[Begin Supplied information]

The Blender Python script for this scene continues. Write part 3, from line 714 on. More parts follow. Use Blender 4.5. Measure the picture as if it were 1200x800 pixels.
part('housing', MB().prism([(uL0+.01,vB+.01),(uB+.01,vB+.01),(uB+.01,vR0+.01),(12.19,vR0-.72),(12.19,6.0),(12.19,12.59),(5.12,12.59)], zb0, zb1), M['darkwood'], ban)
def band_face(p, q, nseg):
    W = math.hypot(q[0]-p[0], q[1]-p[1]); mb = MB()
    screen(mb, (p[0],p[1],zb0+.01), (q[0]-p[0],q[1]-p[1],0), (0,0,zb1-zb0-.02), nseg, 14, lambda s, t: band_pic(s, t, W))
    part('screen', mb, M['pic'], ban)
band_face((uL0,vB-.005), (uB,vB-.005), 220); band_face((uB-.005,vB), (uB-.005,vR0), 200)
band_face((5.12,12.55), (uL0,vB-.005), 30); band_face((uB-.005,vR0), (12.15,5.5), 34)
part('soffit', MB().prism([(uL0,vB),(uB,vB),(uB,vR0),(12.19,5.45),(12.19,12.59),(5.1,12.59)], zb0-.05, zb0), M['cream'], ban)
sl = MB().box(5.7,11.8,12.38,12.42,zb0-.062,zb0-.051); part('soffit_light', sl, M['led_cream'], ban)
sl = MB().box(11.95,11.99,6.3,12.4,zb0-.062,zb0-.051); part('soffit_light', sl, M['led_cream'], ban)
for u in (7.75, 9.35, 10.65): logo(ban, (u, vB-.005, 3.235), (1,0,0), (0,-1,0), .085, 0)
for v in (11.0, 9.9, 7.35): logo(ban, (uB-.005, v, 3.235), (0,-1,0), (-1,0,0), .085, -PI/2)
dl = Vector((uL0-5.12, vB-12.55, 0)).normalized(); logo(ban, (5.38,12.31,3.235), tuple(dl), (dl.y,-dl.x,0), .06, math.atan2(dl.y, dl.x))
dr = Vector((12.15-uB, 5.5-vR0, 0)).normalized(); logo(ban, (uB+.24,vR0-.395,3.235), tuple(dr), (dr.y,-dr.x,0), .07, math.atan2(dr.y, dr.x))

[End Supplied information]

### Problem:
Reproduce the complete data exactly as presented above.

### Answer to this problem:
The Blender Python script for this scene continues. Write part 3, from line 714 on. More parts follow. Use Blender 4.5. Measure the picture as if it were 1200x800 pixels.
part('housing', MB().prism([(uL0+.01,vB+.01),(uB+.01,vB+.01),(uB+.01,vR0+.01),(12.19,vR0-.72),(12.19,6.0),(12.19,12.59),(5.12,12.59)], zb0, zb1), M['darkwood'], ban)
def band_face(p, q, nseg):
    W = math.hypot(q[0]-p[0], q[1]-p[1]); mb = MB()
    screen(mb, (p[0],p[1],zb0+.01), (q[0]-p[0],q[1]-p[1],0), (0,0,zb1-zb0-.02), nseg, 14, lambda s, t: band_pic(s, t, W))
    part('screen', mb, M['pic'], ban)
band_face((uL0,vB-.005), (uB,vB-.005), 220); band_face((uB-.005,vB), (uB-.005,vR0), 200)
band_face((5.12,12.55), (uL0,vB-.005), 30); band_face((uB-.005,vR0), (12.15,5.5), 34)
part('soffit', MB().prism([(uL0,vB),(uB,vB),(uB,vR0),(12.19,5.45),(12.19,12.59),(5.1,12.59)], zb0-.05, zb0), M['cream'], ban)
sl = MB().box(5.7,11.8,12.38,12.42,zb0-.062,zb0-.051); part('soffit_light', sl, M['led_cream'], ban)
sl = MB().box(11.95,11.99,6.3,12.4,zb0-.062,zb0-.051); part('soffit_light', sl, M['led_cream'], ban)
for u in (7.75, 9.35, 10.65): logo(ban, (u, vB-.005, 3.235), (1,0,0), (0,-1,0), .085, 0)
for v in (11.0, 9.9, 7.35): logo(ban, (uB-.005, v, 3.235), (0,-1,0), (-1,0,0), .085, -PI/2)
dl = Vector((uL0-5.12, vB-12.55, 0)).normalized(); logo(ban, (5.38,12.31,3.235), tuple(dl), (dl.y,-dl.x,0), .06, math.atan2(dl.y, dl.x))
dr = Vector((12.15-uB, 5.5-vR0, 0)).normalized(); logo(ban, (uB+.24,vR0-.395,3.235), tuple(dr), (dr.y,-dr.x,0), .07, math.atan2(dr.y, dr.x))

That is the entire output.